## Task directions
Which lines below fall between the one containing "Build this scene" and the one containing "return Vector((x *"? Repeat them exactly, counting both of those lines, and add nothing else.

## Record excerpts
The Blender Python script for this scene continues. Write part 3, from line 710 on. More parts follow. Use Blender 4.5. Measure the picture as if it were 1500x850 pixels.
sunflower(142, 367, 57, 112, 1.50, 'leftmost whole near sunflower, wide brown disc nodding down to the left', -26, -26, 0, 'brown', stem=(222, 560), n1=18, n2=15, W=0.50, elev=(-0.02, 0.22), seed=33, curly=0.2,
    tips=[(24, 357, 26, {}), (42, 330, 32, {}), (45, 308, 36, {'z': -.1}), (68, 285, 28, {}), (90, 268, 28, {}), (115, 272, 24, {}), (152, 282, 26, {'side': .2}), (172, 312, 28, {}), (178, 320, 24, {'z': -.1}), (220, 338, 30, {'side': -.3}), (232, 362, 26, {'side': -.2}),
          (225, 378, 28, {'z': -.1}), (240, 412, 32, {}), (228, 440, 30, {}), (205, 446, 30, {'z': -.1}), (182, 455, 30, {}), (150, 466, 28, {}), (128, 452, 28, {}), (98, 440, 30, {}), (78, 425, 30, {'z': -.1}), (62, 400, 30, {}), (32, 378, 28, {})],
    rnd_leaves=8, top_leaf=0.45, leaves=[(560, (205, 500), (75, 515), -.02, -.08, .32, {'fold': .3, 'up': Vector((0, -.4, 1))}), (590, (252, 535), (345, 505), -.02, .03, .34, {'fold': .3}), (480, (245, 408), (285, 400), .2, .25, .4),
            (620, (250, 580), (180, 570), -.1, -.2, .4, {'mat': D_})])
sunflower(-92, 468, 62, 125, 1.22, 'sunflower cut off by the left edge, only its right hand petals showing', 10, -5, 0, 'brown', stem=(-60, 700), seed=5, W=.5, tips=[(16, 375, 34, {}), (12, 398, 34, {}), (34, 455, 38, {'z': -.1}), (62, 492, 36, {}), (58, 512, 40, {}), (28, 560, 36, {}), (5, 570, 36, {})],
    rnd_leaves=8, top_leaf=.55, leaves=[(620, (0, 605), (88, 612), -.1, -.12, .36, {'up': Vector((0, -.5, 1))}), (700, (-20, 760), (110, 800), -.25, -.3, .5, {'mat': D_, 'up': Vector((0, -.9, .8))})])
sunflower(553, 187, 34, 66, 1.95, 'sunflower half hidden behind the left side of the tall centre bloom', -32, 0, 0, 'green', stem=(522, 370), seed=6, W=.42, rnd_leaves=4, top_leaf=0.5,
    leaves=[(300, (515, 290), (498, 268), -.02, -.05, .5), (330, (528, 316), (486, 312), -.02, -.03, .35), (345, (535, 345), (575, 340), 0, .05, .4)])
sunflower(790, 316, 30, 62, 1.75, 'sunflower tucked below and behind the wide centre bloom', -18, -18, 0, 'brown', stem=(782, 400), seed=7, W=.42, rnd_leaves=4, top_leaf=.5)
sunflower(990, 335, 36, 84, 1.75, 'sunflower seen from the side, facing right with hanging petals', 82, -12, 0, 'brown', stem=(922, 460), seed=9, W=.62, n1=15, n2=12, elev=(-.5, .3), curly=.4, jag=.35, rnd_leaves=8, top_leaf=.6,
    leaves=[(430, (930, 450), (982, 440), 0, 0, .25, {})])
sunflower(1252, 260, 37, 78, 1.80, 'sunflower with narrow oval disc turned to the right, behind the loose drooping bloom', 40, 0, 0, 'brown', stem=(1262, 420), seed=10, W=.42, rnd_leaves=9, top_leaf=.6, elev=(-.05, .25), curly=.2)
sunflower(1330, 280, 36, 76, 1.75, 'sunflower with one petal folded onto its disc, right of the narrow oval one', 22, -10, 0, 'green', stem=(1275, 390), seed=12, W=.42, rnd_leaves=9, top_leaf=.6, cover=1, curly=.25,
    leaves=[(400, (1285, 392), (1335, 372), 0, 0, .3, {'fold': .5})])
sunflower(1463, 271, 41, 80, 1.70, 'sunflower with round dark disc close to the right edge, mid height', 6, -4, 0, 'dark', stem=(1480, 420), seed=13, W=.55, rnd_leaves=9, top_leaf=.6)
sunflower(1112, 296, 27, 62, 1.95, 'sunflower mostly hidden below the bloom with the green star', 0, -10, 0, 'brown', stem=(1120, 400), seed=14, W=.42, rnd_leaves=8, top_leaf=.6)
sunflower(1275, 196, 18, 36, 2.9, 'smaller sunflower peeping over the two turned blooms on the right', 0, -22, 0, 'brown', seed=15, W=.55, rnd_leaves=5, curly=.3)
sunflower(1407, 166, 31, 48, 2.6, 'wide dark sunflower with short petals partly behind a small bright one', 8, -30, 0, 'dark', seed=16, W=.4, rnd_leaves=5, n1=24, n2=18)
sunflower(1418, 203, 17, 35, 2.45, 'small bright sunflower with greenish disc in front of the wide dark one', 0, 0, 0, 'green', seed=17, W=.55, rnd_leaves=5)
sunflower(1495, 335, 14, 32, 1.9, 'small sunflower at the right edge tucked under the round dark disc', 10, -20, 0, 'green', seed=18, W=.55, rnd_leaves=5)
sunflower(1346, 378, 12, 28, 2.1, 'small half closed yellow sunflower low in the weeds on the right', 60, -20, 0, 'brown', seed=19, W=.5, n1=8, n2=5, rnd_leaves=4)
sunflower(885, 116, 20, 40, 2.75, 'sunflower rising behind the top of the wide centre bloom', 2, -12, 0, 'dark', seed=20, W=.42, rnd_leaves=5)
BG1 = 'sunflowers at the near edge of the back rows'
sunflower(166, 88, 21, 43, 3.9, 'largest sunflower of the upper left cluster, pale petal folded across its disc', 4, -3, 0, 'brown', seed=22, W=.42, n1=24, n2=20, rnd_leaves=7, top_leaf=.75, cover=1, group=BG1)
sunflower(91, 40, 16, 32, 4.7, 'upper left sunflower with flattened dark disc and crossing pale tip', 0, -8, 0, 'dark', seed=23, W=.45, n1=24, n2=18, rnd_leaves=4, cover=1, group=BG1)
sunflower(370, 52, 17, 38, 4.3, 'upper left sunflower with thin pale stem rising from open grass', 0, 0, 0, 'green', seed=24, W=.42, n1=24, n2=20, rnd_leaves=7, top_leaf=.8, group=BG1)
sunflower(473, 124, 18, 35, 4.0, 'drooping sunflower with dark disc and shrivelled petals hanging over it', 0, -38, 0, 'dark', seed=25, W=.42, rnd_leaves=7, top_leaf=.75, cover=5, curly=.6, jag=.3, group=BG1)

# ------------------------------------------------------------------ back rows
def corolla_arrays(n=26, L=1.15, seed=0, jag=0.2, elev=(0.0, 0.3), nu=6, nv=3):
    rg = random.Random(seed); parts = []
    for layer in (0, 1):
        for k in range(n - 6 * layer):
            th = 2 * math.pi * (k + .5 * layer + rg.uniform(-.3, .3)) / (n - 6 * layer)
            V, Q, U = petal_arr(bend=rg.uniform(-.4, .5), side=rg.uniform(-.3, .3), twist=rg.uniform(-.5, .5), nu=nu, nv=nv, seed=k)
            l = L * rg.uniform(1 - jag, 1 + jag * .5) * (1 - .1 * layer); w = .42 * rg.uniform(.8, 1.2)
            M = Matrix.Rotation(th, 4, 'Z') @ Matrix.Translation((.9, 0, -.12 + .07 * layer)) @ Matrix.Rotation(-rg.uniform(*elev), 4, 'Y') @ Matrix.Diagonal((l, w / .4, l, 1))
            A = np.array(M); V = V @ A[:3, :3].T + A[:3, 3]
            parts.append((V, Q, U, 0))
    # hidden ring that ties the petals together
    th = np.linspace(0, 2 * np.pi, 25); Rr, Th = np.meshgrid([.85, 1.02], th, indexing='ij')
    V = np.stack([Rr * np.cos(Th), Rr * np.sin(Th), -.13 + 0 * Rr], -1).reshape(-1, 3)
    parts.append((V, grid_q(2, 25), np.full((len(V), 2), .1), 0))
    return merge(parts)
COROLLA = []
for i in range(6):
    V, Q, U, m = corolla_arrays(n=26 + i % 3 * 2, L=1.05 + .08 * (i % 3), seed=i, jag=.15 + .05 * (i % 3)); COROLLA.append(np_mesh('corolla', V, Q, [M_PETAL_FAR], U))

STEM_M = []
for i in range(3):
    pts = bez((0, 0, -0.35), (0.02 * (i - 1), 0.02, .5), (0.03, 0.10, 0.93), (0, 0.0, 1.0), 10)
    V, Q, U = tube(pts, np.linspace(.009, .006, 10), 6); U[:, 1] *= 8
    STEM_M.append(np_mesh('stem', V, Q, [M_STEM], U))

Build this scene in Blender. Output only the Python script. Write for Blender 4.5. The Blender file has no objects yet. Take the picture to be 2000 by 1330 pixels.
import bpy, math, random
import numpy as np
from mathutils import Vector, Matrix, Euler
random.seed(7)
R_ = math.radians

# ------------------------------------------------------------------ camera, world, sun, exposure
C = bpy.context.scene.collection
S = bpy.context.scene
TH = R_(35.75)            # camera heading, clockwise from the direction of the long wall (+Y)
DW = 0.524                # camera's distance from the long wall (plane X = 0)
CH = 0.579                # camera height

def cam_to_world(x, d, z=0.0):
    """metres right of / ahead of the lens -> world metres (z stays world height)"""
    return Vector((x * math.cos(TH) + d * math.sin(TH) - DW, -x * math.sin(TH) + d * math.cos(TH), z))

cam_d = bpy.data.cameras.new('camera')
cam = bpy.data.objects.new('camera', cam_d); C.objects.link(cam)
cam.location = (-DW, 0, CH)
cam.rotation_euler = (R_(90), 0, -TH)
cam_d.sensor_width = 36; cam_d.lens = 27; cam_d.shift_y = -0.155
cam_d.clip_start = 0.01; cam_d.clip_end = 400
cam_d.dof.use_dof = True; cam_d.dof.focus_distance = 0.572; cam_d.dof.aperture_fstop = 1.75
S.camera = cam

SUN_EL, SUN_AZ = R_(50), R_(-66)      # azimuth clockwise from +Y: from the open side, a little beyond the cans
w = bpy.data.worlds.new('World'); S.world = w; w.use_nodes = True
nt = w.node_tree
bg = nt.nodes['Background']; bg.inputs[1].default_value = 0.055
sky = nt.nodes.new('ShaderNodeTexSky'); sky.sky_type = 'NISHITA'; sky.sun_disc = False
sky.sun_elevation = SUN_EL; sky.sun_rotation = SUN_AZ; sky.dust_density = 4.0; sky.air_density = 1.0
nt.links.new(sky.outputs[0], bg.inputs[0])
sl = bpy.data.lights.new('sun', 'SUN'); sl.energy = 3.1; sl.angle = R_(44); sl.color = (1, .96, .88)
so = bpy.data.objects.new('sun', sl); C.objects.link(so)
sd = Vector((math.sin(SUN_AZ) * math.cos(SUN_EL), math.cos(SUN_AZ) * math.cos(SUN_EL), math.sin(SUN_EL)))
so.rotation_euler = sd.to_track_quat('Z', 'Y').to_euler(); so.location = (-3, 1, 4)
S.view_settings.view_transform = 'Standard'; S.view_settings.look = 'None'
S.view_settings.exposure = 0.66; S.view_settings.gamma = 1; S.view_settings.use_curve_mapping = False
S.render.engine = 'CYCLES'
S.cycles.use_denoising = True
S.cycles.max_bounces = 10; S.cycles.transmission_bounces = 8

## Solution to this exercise
Build this scene in Blender. Output only the Python script. Write for Blender 4.5. The Blender file has no objects yet. Take the picture to be 2000 by 1330 pixels.
import bpy, math, random
import numpy as np
from mathutils import Vector, Matrix, Euler
random.seed(7)
R_ = math.radians

# ------------------------------------------------------------------ camera, world, sun, exposure
C = bpy.context.scene.collection
S = bpy.context.scene
TH = R_(35.75)            # camera heading, clockwise from the direction of the long wall (+Y)
DW = 0.524                # camera's distance from the long wall (plane X = 0)
CH = 0.579                # camera height

def cam_to_world(x, d, z=0.0):
    """metres right of / ahead of the lens -> world metres (z stays world height)"""
    return Vector((x * math.cos(TH) + d * math.sin(TH) - DW, -x * math.sin(TH) + d * math.cos(TH), z))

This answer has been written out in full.